O gato e o rato

O Presidente falava, falava, falava, sem grande substância, para acabar por concluir que a sua ‘exigência’ em relação ao PRR até ajuda o Governo, que está naturalmente interessado na sua boa execução. No seu estilo florentino, Marcelo dava umas alfinetadas no Executivo – mas para o ‘ajudar’, claro está.

Na sexta-feira passada, respondendo aos comentários que falam de um mal-estar entre o Presidente da República e o primeiro-ministro, e às notícias sobre grandes atrasos na execução do PRR – como este jornal alertava em manchete nessa mesma manhã –, Marcelo Rebelo de Sousa e António Costa iniciaram um périplo pelo país para verem in loco como está a avançar o dito plano.

Em vários locais do trajeto houve mini conferências de imprensa.

Em Mangualde, aconteceu um delicioso episódio que mais parecia um número de revista do Parque Mayer.

O Presidente falava, falava, falava, sem grande substância, para acabar por concluir que a sua ‘exigência’ em relação ao PRR até ajuda o Governo, que está naturalmente interessado na sua boa execução. No seu estilo florentino, Marcelo dava umas alfinetadas no Executivo – mas para o ‘ajudar’, claro está.

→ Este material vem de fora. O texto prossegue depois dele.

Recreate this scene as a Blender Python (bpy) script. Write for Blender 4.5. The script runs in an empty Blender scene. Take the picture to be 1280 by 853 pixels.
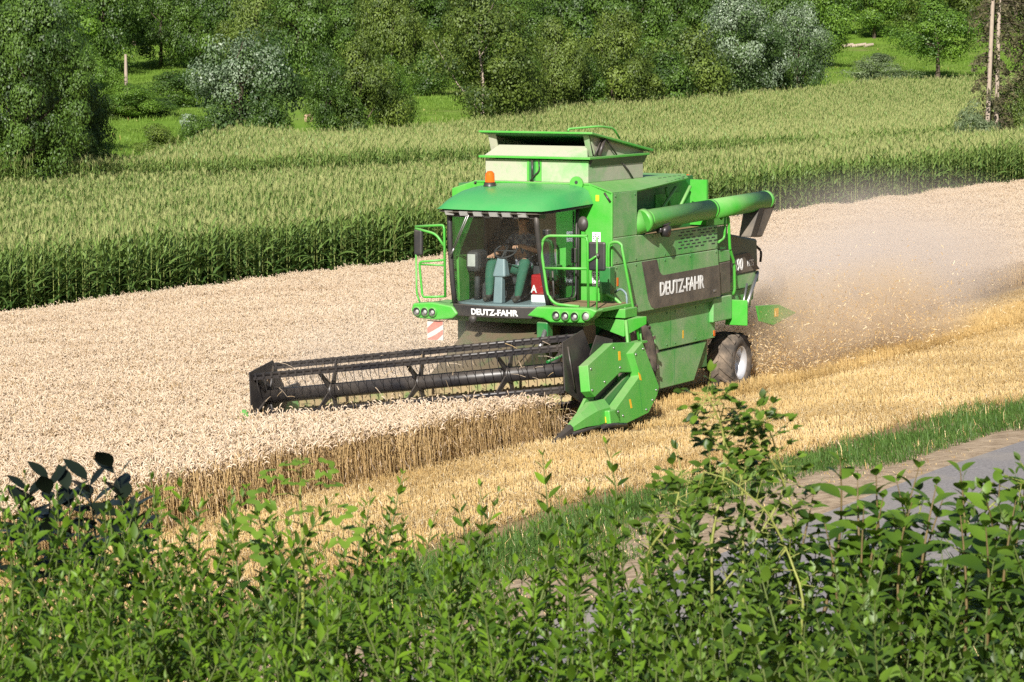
import bpy, bmesh, math, random
import numpy as np
from mathutils import Vector, Matrix, Euler
C = bpy.context.scene.collection
R = math.radians
rng = np.random.default_rng(7)
random.seed(7)

# ------------------------------------------------------------------ survey of the place
# The camera stands at the world origin on a bank; X right, Y away over the valley, Z up.
FOC, CX, CY, YH = 3600.0, 640.0, 426.5, 50.0          # focal length and horizon, in photo pixels
PITCH = math.atan((CY - YH) / FOC)
PSI = R(27.8)                                          # heading of the harvester and the crop rows
O = np.array([1.18, 49.4, -6.41])                      # ground point under the harvester's front axle
FX = np.array([-math.sin(PSI), -math.cos(PSI), 0.0])   # harvester forward
FY = np.array([math.cos(PSI), -math.sin(PSI), 0.0])    # harvester left
ROTZ = math.atan2(FX[1], FX[0])

def at(px, py, D):
    """world point on the sight line of a photo pixel, D metres away"""
    u = (px - CX) / FOC; v = (CY - py) / FOC
    c, s = math.cos(PITCH), math.sin(PITCH)
    r = np.array([u, c + v * s, -s + v * c])
    return r * (D / r[1])
def project(w):
    w = np.asarray(w, float); c, s = math.cos(PITCH), math.sin(PITCH)
    d = w[..., 1] * c - w[..., 2] * s; up = w[..., 1] * s + w[..., 2] * c
    return CX + FOC * w[..., 0] / d, CY - FOC * up / d
def mach(x, y):
    """harvester/row coordinates (x forward, y left) -> world X, Y"""
    return O[0] + x * FX[0] + y * FY[0], O[1] + x * FX[1] + y * FY[1]
def to_mach(X, Y):
    dx, dy = X - O[0], Y - O[1]
    return dx * FX[0] + dy * FX[1], dx * FY[0] + dy * FY[1]

# ------------------------------------------------------------------ terrain
def near_profile(x, y):
    z = -0.06 + 0.125 * np.clip(y, -6, 9.2) + 0.02 * np.clip(x, -6, 14)
    z = z + 0.05 * np.clip(y + 6, -40, 0) 
    z = z + np.interp(y, [9.2, 11.2, 14.8, 15.6, 18.2, 22.0, 30.0], [0, 0.22, 0.30, 0.55, 2.05, 3.35, 5.0])
    return z
far_pts = [(0,390,97),(265,358,107),(530,322,117),(745,293,128),(960,265,140),(1280,225,160),(-300,430,86),(1600,190,175)]
ctl = [tuple(at(*p)) for p in far_pts]
def canopy(px, py, D):
    p = at(px, py, D); return (p[0], p[1], p[2] - 2.5)
ctl += [canopy(*p) for p in [(-200,222,145),(30,212,150),(300,203,158),(600,196,166),(900,180,172),(1200,163,180),(1500,140,190),
                             (150,197,172),(300,170,212),(600,150,240),(850,124,270),(1100,101,300),(1350,92,305)]]
ctl += [tuple(at(*p)) for p in [(150,182,207),(150,155,252),(-150,168,240),(560,135,270),(560,112,310),(1080,96,326),(1080,58,400),(1300,60,390),
                                (300,120,320),(800,95,330),(-150,110,330),(100,105,330)]]
for xx in (-60, -36, -18, 0, 14, 26):
    for yy in (-14, -9, -4, 2, 8):
        X, Y = mach(xx, yy); ctl.append((X, Y, O[2] + float(near_profile(np.array(xx), np.array(yy)))))
for X, Y, z in ((-90,480,11),(0,480,11),(90,480,13),(-200,300,3),(200,300,2),(-110,120,-10),(-70,60,-8),(150,480,14),(-90,620,26),(90,620,28)):
    ctl.append((X, Y, z))
ctl = np.array(ctl); SC = 100.0
def _tps_fit(p):
    n = len(p); q = p[:, :2] / SC
    d = np.linalg.norm(q[:, None] - q[None], axis=2)
    K = np.where(d > 0, d * d * np.log(np.maximum(d, 1e-9)), 0) + np.eye(n) * 0.004
    Pm = np.hstack([np.ones((n, 1)), q])
    A = np.zeros((n + 3, n + 3)); A[:n, :n] = K; A[:n, n:] = Pm; A[n:, :n] = Pm.T
    b = np.zeros(n + 3); b[:n] = p[:, 2]
    return np.linalg.solve(A, b)
_W = _tps_fit(ctl)
def smooth(a, b, t):
    t = np.clip((t - a) / (b - a), 0, 1); return t * t * (3 - 2 * t)
def ground(X, Y):
    X = np.asarray(X, float); Y = np.asarray(Y, float); sh = X.shape
    q = np.stack([X.ravel(), Y.ravel()], 1) / SC; n = len(ctl); zf = np.empty(len(q))
    for i in range(0, len(q), 20000):
        qq = q[i:i + 20000]
        d = np.linalg.norm(qq[:, None] - ctl[None, :, :2] / SC, axis=2)
        zf[i:i + 20000] = np.where(d > 0, d * d * np.log(np.maximum(d, 1e-9)), 0) @ _W[:n] + _W[n] + qq @ _W[n + 1:]
    zf = zf.reshape(sh)
    x, y = to_mach(X, Y)
    zn = O[2] + near_profile(x, y)
    w = smooth(-16, -7, y) * smooth(-60, -30, x)          # 1 = near profile
    w = np.maximum(w, smooth(3, 7, y))
    return zn * w + zf * (1 - w)
def gz(X, Y): return float(ground(np.array([X]), np.array([Y]))[0])
def on_ground(px, py, lo=15, hi=700, lift=0.0):
    """where a sight line meets the terrain"""
    D = np.linspace(lo, hi, 6000); r = at(px, py, 1.0)
    P = r[None] * D[:, None]
    k = np.argmax(P[:, 2] < ground(P[:, 0], P[:, 1]) + lift)
    return P[k]

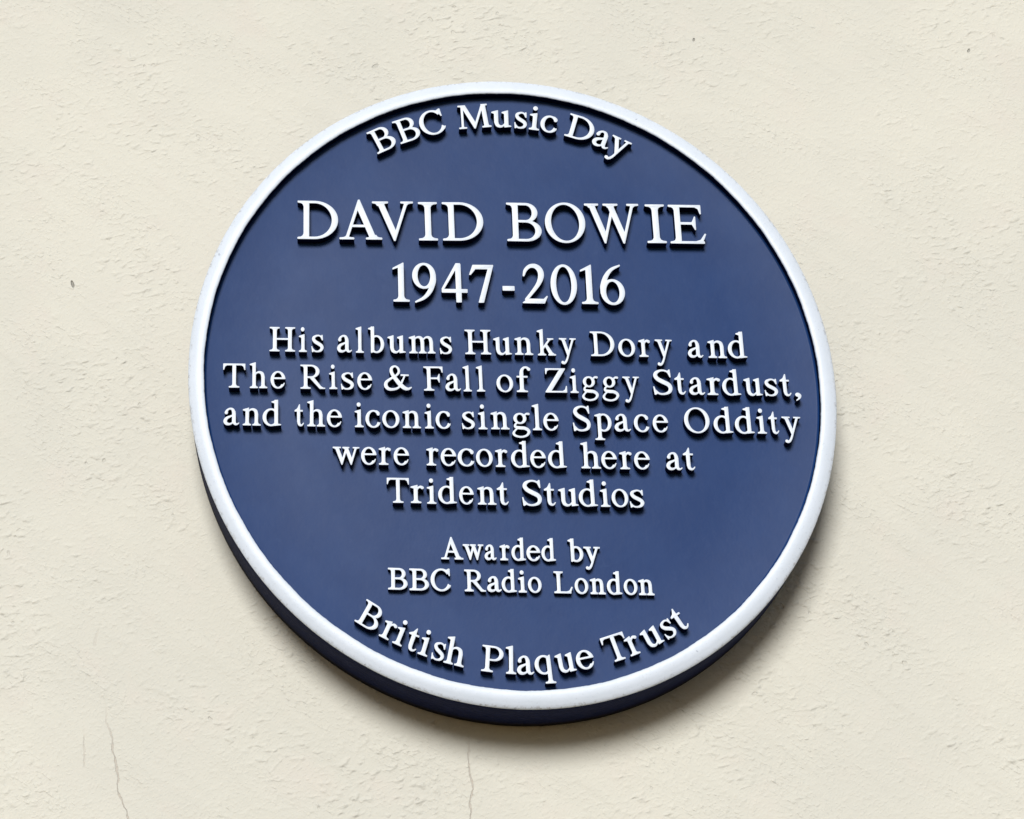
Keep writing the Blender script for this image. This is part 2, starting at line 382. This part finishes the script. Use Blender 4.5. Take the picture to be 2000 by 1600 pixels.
# text, in millimetres on the plaque: line, baseline height, cap height, letters, centres, widths
LINES = [
    ("name line", 108.06, 32.87, "DAVID BOWIE", [-148.3, -113.7, -87.6, -59.5, -31.6, 17.1, 49.9, 87.7, 122.1, 147.0], [33.3, 35.0, 33.7, 15.9, 33.3, 28.2, 32.6, 43.9, 15.9, 29.2]),
    ("dates line", 56.43, 31.97, "1947-2016", [-82.3, -63.8, -40.0, -18.4, 2.6, 23.1, 46.0, 65.9, 84.2], [13.9, 19.4, 21.0, 19.8, 10.1, 20.5, 21.3, 13.9, 19.7]),
    ("album line", 14.29, 19.72, "His albums Hunky Dory and", [-176.3, -160.2, -148.7, -127.5, -115.6, -102.8, -86.8, -66.8, -48.4, -23.3, -4.2, 12.3, 30.0, 46.3, 73.4, 92.0, 105.8, 120.5, 144.9, 161.7, 177.2], [20.8, 6.0, 10.2, 12.3, 6.8, 13.2, 14.8, 21.2, 10.2, 20.8, 14.8, 14.8, 14.7, 13.7, 19.0, 13.5, 9.5, 13.7, 12.3, 14.8, 15.0]),
    ("second album line", -15.38, 19.19, "The Rise & Fall of Ziggy Stardust,", [-213.7, -194.7, -179.5, -152.4, -136.5, -125.5, -112.0, -86.4, -58.8, -43.6, -32.5, -22.2, -3.7, 10.9, 35.7, 49.7, 61.7, 77.4, 93.5, 117.6, 130.9, 143.6, 156.5, 170.0, 186.4, 200.2, 211.3, 220.3], [18.0, 14.4, 12.2, 19.9, 6.9, 10.8, 12.2, 22.2, 15.5, 12.6, 7.1, 7.1, 13.4, 11.8, 17.3, 6.9, 13.4, 13.4, 13.3, 15.3, 8.6, 12.6, 11.0, 14.5, 14.4, 10.8, 8.6, 5.8]),
    ("single line", -45.06, 19.08, "and the iconic single Space Oddity", [-215.4, -199.7, -184.1, -162.9, -149.9, -135.8, -116.7, -106.1, -92.3, -76.3, -62.8, -52.2, -32.9, -21.8, -8.6, 7.4, 19.7, 30.3, 53.7, 69.9, 84.8, 99.2, 113.6, 141.4, 161.1, 177.2, 190.1, 199.4, 212.7], [13.0, 14.7, 15.0, 7.8, 14.6, 12.3, 7.5, 12.0, 13.8, 14.7, 7.5, 12.0, 10.6, 7.5, 14.7, 14.5, 7.8, 12.3, 14.1, 13.6, 13.0, 12.0, 12.3, 19.8, 15.0, 15.0, 7.5, 7.8, 14.7]),
    ("recording line", -74.04, 18.97, "were recorded here at", [-127.0, -109.6, -97.5, -84.8, -61.2, -48.9, -35.7, -21.7, -8.7, 5.5, 19.1, 33.6, 58.9, 72.8, 85.4, 97.5, 121.6, 133.0], [21.1, 12.4, 9.9, 12.4, 9.9, 12.4, 13.2, 13.2, 9.9, 14.5, 12.4, 14.5, 15.5, 12.4, 9.9, 12.4, 12.7, 9.2]),
    ("studio line", -102.95, 18.86, "Trident Studios", [-87.9, -73.4, -62.6, -50.6, -36.3, -20.9, -8.9, 13.0, 26.5, 40.3, 55.2, 67.9, 79.0, 91.6], [17.4, 10.8, 7.7, 14.6, 11.6, 14.7, 9.2, 15.4, 9.2, 15.4, 14.6, 7.7, 13.0, 11.5]),
    ("award line", -143.15, 15.56, "Awarded by", [-48.2, -32.4, -19.6, -8.9, 1.3, 12.4, 23.6, 43.8, 55.8], [17.2, 16.0, 9.5, 8.0, 11.2, 11.0, 11.2, 11.8, 12.9]),
    ("broadcaster line", -166.51, 15.54, "BBC Radio London", [-89.3, -73.4, -57.3, -31.9, -17.7, -6.7, 3.1, 12.2, 33.3, 46.7, 58.7, 70.9, 82.8, 94.4], [15.2, 15.2, 15.6, 16.3, 11.4, 11.7, 6.8, 10.6, 14.3, 10.6, 12.0, 11.7, 10.6, 12.0]),
]
ARCS = [
    ("top rim line", 207.4, 20.7, 1, "BBC Music Day", [-25.9, -20.06, -14.42, -5.13, 0.75, 5.01, 8.02, 11.17, 17.99, 23.08, 26.97]),
    ("bottom rim line", 226.2, 18.49, -1, "British Plaque Trust", [-30.5, -26.22, -23.77, -21.2, -18.74, -15.96, -12.8, -5.66, -2.12, 0.59, 4.21, 8.25, 12.03, 18.41, 21.72, 25.73, 29.3, 32.06]),
]
ARCW = {}
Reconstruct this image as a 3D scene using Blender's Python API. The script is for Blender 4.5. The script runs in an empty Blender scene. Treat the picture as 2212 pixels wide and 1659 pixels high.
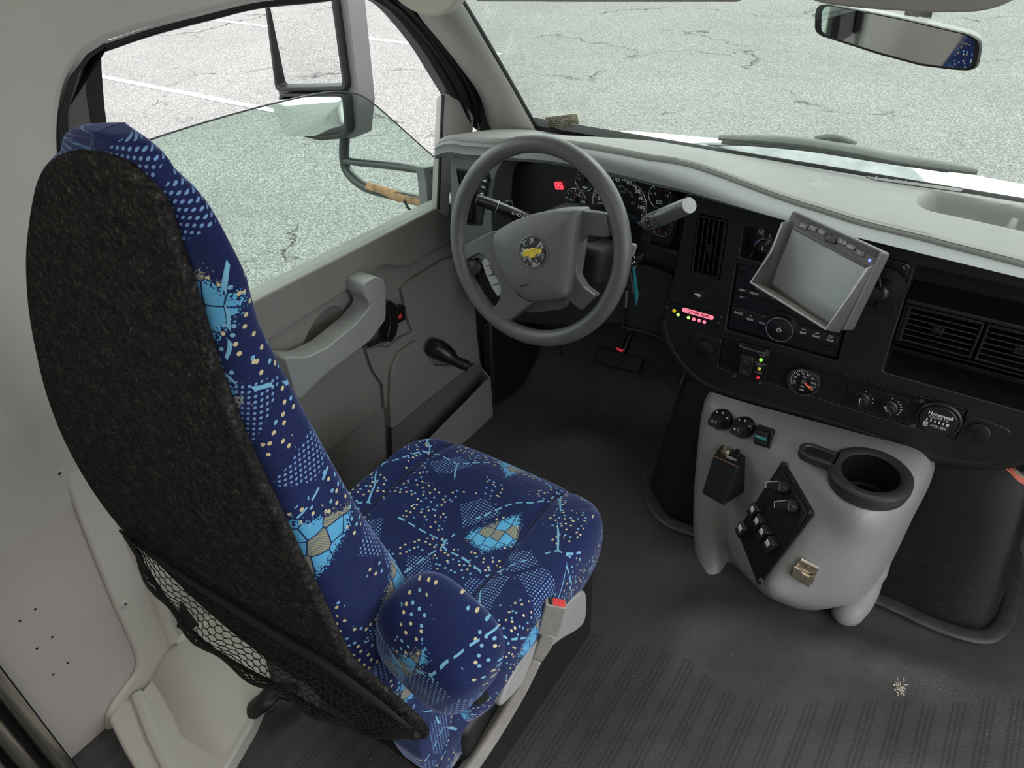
import bpy, bmesh, math, random
from mathutils import Vector as V, Matrix
random.seed(7)
SC = bpy.context.scene
COL = SC.collection
PI = math.pi
# ------------------------------------------------------------------ camera
# world: x right, y towards the front of the vehicle, z up, cab floor at z = 0, metres
PW, PH, FP = 2212.0, 1659.0, 1600.0
_vy = V((1369, -1230, FP)).normalized()
_b = FP*FP/1169.0
_z = -V((.044*_b, _b, FP)).normalized()
_z = (_z - _vy*_z.dot(_vy)).normalized()
_x = _vy.cross(_z)
RIGHT = V((_x[0], _vy[0], _z[0])); DOWN = V((_x[1], _vy[1], _z[1])); FWD = V((_x[2], _vy[2], _z[2]))
CAM = V((-0.40, 0.0, 0.80)) - (RIGHT*((1160-PW/2)/FP) + DOWN*((524-PH/2)/FP) + FWD)*1.35
cd = bpy.data.cameras.new('camera'); cam = bpy.data.objects.new('camera', cd); COL.objects.link(cam)
cam.matrix_world = Matrix(((RIGHT[0], -DOWN[0], -FWD[0], CAM[0]), (RIGHT[1], -DOWN[1], -FWD[1], CAM[1]),
                           (RIGHT[2], -DOWN[2], -FWD[2], CAM[2]), (0, 0, 0, 1)))
cd.sensor_width = 36.0; cd.lens = 36.0*FP/PW; cd.clip_start = .02; cd.clip_end = 300
SC.camera = cam

def P(px, py, pl):
    """point of the plane pl seen at a photo pixel; pl = ('x'|'y'|'z', value) or (point, normal)"""
    d = RIGHT*((px-PW/2)/FP) + DOWN*((py-PH/2)/FP) + FWD
    if isinstance(pl[0], str):
        k = 'xyz'.index(pl[0]); return CAM + d*((pl[1]-CAM[k])/d[k])
    p0, n = V(pl[0]), V(pl[1]); return CAM + d*((p0-CAM).dot(n)/d.dot(n))
def PP(pts, pl): return [P(a, b, pl) for a, b in pts]
def XZ(px, py, y=.25):
    p = P(px, py, ('y', y)); return p.x, p.z

# ------------------------------------------------------------------ geometry helpers
def catmull(pts, n=6, closed=False):
    pts = [V(p) for p in pts]; out = []; m = len(pts)
    for i in range(m if closed else m-1):
        if closed: p0, p1, p2, p3 = pts[i-1], pts[i], pts[(i+1) % m], pts[(i+2) % m]
        else:
            p1, p2 = pts[i], pts[i+1]
            p0 = pts[i-1] if i else p1*2-p2
            p3 = pts[i+2] if i+2 < m else p2*2-p1
        for k in range(n):
            t = k/n
            out.append(.5*((2*p1)+(p2-p0)*t+(2*p0-5*p1+4*p2-p3)*t*t+(3*p1-p0-3*p2+p3)*t**3))
    if not closed: out.append(pts[-1])
    return out
def fillet(pts, r, n=5):
    """round the corners of a closed planar polygon; r scalar or list"""
    pts = [V(p) for p in pts]; m = len(pts); out = []
    for i in range(m):
        ri = r[i] if isinstance(r, (list, tuple)) else r
        p, a, b = pts[i], pts[i-1], pts[(i+1) % m]
        if ri <= 0: out.append(p); continue
        da, db = (a-p), (b-p)
        ra = min(ri, da.length*.48); rb = min(ri, db.length*.48)
        s, e = p+da.normalized()*ra, p+db.normalized()*rb
        for k in range(n+1):
            t = k/n; out.append(s*(1-t)**2+p*2*t*(1-t)+e*t*t)
    return out
def circ(c, u, v, r, n=24, r2=None):
    c, u, v = V(c), V(u), V(v); r2 = r2 or r
    return [c+u*(r*math.cos(2*PI*i/n))+v*(r2*math.sin(2*PI*i/n)) for i in range(n)]
def frame(d, up=(0, 0, 1)):
    d = V(d).normalized(); up = V(up)
    if abs(d.dot(up)) > .98: up = V((1, 0, 0))
    u = up.cross(d).normalized(); return u, d.cross(u), d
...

Em pé, a pouca distância dele, António Costa ouvia esta conversa com um sorriso trocista, como quem diz: «Sei muito bem onde queres chegar, pois conheço-te de ginjeira, mas não me apanhas!».

Um pouco atrás de Costa estava Mariana Vieira da Silva, com cara de Maria Madalena, e ainda mais atrás, mas ao centro da imagem, estava o ministro Costa Silva, com cara de pau.

Quando chegou a vez de António Costa falar, respondeu que as competências dele e do Presidente da República são claras, e que se este está atento ao PRR ele tem de estar dez vezes mais – pois se as coisas correrem mal é a ele e não ao Presidente que pedirão responsabilidades.

Esta cena ilustra na perfeição o estado atual da relação entre Marcelo Rebelo de Sousa e António Costa.

Durante muito tempo, Marcelo absteve-se de criticar o primeiro-ministro e o Governo, por todas as razões e por mais uma: precisava absolutamente dos votos dos socialistas para ser reeleito para um segundo mandato, pois os votos da direita, muito dividida, podiam não chegar aos 50%.

Além disso, Costa estava forte e Marcelo não o queria ter como adversário.

O primeiro-ministro mostrava uma capacidade invulgar para fugir aos momentos difíceis, mantendo a sua popularidade intacta.

Os problemas aconteciam, mas António Costa não era afetado por eles.

Ocorreram as mortes em Pedrógão, ocorreu o roubo em Tancos, houve graves problemas com ministros, mas Costa não tremeu.

Parecia um sólido carro cuja inércia bastava para manter a velocidade inalterável.

Mas em política há sempre um momento em que as coisas mudam.

E a partir daí tudo o que antes puxava para a frente começa a puxar para o lado ou para trás.

Ora, Marcelo Rebelo de Sousa percebeu exatamente o momento em que se deu o clic e António Costa deixou de andar a favor do vento para andar contra o vento.

Quando os casos e casinhos começaram a rebentar no Governo a uma velocidade estonteante, com secretários de Estado e ministros a demitirem-se em série e Costa mostrando-se incapaz de controlar a situação, percebeu-se a dada altura que o vento mudou.

E, aí, Marcelo achou que era a ocasião azada para mudar de atitude.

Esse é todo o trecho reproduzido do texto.